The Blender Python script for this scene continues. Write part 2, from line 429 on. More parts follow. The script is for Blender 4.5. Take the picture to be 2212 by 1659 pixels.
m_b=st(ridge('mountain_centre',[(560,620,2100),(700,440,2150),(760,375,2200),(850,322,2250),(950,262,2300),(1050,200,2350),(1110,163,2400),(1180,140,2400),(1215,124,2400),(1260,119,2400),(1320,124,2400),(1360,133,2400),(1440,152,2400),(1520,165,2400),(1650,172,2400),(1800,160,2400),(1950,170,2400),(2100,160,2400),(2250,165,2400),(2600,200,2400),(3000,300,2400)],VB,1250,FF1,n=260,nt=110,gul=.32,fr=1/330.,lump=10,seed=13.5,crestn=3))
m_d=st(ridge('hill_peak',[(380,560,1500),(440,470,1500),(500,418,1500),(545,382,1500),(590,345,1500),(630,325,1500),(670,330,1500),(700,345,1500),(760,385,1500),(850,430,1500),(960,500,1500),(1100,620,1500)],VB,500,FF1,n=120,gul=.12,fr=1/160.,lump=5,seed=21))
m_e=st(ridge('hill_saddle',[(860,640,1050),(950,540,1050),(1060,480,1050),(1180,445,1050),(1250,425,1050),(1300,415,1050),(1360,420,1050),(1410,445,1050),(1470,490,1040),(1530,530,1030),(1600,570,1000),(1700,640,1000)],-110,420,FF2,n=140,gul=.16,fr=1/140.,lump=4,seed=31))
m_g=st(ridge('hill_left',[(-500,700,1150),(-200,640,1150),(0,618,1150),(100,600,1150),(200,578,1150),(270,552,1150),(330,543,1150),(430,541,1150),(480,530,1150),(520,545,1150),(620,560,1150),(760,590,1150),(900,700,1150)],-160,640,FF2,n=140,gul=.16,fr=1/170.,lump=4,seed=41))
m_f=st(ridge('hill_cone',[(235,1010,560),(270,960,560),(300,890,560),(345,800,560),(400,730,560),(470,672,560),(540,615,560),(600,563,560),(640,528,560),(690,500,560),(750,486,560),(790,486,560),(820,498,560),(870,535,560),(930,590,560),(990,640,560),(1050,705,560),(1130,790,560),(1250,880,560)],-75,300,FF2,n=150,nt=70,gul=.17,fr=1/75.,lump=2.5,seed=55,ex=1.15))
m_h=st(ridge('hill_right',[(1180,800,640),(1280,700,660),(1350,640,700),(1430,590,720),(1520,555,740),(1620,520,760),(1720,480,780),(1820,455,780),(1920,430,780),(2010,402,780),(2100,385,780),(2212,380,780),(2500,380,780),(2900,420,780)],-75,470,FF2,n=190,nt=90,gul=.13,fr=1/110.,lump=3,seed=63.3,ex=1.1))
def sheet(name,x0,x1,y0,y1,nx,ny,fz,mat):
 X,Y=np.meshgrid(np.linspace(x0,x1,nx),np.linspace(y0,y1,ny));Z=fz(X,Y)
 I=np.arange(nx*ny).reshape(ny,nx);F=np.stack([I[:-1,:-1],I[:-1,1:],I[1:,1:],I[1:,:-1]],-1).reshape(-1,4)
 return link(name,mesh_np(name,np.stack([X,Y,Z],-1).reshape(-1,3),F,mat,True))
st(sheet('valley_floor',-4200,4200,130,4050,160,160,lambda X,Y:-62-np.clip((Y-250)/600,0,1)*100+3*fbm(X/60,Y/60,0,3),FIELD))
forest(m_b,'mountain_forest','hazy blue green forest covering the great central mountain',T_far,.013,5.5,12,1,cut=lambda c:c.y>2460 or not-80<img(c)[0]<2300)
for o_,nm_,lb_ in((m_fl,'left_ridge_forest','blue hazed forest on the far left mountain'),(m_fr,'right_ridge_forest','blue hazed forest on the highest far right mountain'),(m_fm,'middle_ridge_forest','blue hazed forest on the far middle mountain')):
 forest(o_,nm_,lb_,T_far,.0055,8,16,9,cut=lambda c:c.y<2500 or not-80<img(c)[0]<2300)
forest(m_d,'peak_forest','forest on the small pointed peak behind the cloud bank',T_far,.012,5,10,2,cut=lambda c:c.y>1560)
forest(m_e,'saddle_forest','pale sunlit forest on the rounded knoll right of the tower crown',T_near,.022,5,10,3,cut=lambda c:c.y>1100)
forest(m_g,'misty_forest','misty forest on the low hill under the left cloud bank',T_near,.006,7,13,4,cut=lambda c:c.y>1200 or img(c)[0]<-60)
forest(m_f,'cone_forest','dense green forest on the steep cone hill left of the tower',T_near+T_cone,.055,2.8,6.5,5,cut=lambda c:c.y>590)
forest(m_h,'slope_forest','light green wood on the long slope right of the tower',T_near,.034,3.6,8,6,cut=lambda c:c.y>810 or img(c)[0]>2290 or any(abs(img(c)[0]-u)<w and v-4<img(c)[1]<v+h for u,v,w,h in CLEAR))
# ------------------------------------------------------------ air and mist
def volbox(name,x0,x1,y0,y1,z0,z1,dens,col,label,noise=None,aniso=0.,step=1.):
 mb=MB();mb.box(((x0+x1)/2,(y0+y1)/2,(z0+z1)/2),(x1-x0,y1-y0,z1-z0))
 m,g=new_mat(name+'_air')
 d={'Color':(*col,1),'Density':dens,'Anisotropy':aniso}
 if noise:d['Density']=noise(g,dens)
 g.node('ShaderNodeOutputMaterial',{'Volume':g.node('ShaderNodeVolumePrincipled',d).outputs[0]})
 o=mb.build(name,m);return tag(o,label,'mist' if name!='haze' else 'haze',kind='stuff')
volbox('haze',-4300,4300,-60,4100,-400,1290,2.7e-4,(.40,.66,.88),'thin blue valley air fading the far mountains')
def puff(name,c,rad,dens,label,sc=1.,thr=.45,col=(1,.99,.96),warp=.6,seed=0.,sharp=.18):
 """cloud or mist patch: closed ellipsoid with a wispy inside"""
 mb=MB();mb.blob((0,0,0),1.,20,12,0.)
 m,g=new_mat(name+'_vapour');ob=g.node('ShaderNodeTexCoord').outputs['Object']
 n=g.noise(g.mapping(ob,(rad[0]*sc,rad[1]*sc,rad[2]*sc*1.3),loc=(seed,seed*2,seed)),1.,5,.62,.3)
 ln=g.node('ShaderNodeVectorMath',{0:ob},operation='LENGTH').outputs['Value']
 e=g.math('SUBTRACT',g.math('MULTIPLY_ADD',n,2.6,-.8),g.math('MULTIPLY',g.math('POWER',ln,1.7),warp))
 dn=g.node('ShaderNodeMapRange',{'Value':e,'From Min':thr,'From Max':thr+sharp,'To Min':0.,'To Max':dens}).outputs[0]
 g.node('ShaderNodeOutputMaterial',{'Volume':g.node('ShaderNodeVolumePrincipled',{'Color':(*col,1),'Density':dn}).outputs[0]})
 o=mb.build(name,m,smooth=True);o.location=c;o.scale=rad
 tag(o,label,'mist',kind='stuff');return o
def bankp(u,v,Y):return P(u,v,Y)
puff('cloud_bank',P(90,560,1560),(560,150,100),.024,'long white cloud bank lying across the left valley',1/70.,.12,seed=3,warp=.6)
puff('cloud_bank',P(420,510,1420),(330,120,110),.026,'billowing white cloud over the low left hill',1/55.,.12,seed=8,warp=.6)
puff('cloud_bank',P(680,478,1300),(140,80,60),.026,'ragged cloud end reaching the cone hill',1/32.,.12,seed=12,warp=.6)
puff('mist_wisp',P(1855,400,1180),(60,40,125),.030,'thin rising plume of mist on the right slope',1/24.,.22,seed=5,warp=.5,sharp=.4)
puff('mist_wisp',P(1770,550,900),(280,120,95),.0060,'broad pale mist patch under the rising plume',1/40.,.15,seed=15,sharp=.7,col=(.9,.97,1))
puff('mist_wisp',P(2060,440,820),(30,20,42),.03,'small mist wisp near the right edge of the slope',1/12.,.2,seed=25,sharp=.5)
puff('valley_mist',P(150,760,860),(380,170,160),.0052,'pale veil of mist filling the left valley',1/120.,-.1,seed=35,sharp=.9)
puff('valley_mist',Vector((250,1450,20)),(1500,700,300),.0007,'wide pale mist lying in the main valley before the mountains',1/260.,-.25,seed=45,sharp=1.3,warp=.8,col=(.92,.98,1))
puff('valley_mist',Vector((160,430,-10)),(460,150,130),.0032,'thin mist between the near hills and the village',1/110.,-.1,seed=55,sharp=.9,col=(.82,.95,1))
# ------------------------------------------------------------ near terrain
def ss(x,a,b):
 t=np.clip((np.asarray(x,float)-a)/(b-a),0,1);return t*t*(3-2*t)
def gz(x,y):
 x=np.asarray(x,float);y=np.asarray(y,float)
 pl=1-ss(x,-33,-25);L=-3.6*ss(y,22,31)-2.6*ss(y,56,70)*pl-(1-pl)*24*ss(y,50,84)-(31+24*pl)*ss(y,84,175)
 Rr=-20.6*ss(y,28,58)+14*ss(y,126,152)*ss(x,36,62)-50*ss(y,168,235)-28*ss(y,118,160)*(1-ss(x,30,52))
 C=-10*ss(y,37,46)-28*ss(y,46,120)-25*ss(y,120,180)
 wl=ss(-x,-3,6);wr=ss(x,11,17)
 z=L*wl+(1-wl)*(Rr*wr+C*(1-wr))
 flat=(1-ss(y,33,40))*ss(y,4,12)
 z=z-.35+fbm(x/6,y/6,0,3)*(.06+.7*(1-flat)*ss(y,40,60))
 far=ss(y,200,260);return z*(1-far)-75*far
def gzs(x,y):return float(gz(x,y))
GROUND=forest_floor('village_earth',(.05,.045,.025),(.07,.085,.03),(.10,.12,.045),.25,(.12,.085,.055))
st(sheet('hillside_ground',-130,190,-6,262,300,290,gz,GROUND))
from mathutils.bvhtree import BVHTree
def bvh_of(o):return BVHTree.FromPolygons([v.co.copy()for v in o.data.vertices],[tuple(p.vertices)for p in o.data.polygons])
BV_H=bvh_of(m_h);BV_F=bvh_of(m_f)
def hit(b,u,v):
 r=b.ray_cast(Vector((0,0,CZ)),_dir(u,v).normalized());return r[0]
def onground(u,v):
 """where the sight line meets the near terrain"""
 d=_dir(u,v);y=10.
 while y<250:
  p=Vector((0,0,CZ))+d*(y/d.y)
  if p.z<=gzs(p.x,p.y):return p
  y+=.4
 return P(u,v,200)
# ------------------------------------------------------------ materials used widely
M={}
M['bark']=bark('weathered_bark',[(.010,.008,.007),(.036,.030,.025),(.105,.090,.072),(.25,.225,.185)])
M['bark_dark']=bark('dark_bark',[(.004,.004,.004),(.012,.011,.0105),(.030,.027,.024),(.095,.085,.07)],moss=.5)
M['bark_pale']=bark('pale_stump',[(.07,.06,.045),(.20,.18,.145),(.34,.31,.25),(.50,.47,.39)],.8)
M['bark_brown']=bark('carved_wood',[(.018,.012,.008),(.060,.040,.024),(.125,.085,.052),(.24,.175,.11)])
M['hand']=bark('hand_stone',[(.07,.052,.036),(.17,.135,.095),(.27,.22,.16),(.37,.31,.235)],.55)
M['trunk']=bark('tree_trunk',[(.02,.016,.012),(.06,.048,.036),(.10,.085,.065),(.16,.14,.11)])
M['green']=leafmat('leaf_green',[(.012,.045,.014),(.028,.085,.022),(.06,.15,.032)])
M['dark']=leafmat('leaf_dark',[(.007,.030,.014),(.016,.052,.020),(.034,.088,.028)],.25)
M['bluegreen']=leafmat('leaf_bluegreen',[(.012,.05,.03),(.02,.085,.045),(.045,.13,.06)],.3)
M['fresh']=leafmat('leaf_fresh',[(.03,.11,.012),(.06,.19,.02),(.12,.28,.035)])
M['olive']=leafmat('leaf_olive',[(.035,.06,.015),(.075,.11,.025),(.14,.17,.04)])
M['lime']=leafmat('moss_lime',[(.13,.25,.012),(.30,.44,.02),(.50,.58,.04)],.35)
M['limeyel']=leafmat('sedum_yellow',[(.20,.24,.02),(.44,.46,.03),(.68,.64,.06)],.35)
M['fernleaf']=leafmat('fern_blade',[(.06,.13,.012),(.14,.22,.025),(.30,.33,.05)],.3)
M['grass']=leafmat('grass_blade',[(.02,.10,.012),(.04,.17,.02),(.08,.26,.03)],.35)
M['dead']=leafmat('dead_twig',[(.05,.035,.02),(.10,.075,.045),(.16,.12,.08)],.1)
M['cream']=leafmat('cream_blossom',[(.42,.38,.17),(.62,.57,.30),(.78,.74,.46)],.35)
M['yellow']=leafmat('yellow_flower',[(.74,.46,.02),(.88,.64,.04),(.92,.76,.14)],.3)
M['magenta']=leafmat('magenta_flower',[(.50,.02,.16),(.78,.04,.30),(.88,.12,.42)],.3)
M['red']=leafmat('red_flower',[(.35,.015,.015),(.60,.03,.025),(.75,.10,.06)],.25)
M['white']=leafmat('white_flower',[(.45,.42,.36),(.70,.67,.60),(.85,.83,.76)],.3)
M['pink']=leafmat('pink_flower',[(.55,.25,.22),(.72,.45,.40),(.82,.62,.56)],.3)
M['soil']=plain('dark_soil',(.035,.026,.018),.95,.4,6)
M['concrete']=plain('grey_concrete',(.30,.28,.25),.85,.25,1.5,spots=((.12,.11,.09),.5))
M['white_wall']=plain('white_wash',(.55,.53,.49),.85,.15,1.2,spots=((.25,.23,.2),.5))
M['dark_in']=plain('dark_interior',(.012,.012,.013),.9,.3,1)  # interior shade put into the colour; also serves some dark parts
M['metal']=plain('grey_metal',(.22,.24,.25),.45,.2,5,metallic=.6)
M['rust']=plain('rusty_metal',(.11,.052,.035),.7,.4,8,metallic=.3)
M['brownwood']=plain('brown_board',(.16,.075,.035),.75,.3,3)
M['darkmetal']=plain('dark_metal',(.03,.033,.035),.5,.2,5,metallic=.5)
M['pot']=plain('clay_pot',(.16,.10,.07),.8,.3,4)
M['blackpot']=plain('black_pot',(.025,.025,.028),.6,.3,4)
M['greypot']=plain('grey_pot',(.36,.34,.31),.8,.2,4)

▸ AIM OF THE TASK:
Using the material above, state how many lines include the string "plain". Answer with a single number.

▸ SOLUTION TO THIS EXERCISE:
11